Mario Luzi: il poeta

D: La poesia di Luzi  parla la lingua degli uomini?

M.S. Insieme a Sereni e Caproni, con Luzi la poesia si rinnova , restando dentro la tradizione. Luzi ha dimostrato la capacità che ha la lingua poetica di rigenerarsi dall’interno della tradizione. La sua poesia è sempre stata ricca di pensiero, come tutta la poesia novecentesca, si è sempre arricchita di valenze interpretative e anche speculative. L’ultimo Luzi fa pensare a quella poesia nella quale il pensiero diventa lingua e poi torna a diventare natura. Questo sentimento dell’unitarietà della natura del grande codice come lui lo chiamava: la natura offre le parole e le parole tornano ad essere natura. Luzi ha difeso la speranza, tutta la sua poesia deve essere letta in maniera diversa, plurima. La poesia deve parlare per la vita e deve parlare la lingua degli uomini, deve parlare nella lingua degli uomini.

Mario Luzi: l’amico

D: Professore,  Lei è stato suo grande amico?
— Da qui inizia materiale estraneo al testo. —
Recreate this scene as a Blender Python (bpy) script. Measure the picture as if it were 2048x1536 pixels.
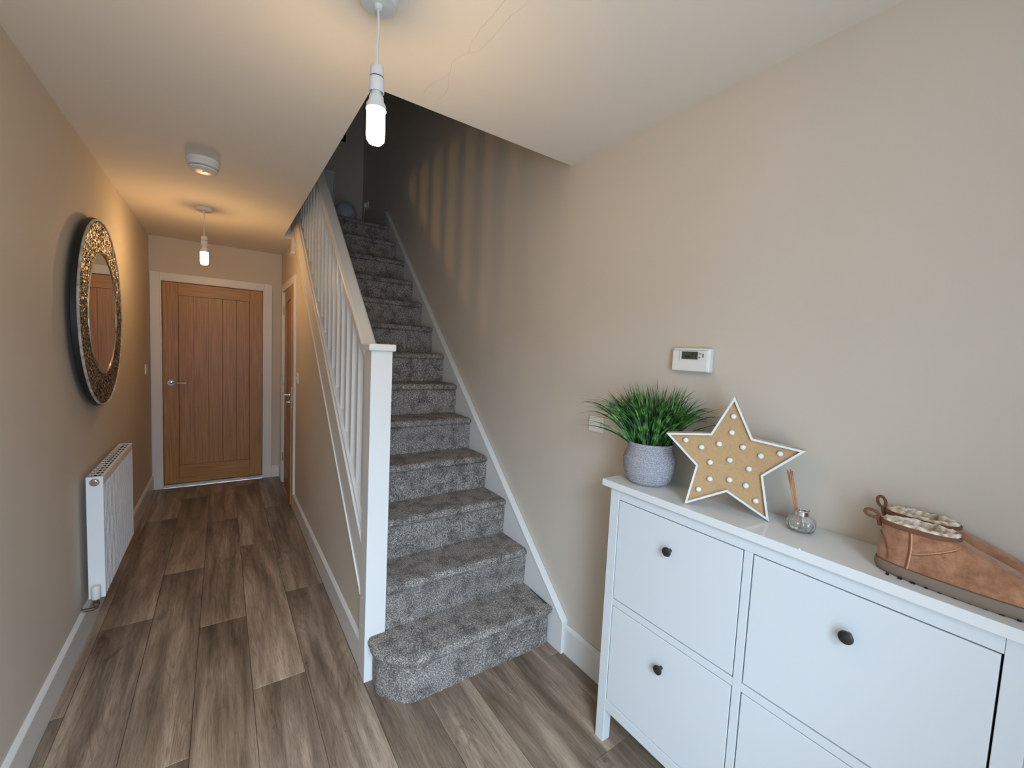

M.S. Si, siamo stati amici, contatto quasi filiale, direi. Luzi aveva il dono di far sentire le persone a proprio agio, in qualsiasi situazione e contesto. Era sempre al centro della vita, il suo baricentro non si spostava. Ti trasmetteva il senso di equilibrio e questo ti costringeva a cercare di essere migliore. Viveva l’incanto delle piccole cose, di una foglia, di un albero sull’Arno. Questa meraviglia che lo accompagnava si trasformava in saggezza, una coincidenza di sapere e saggezza che ritroviamo nei “più grandi”.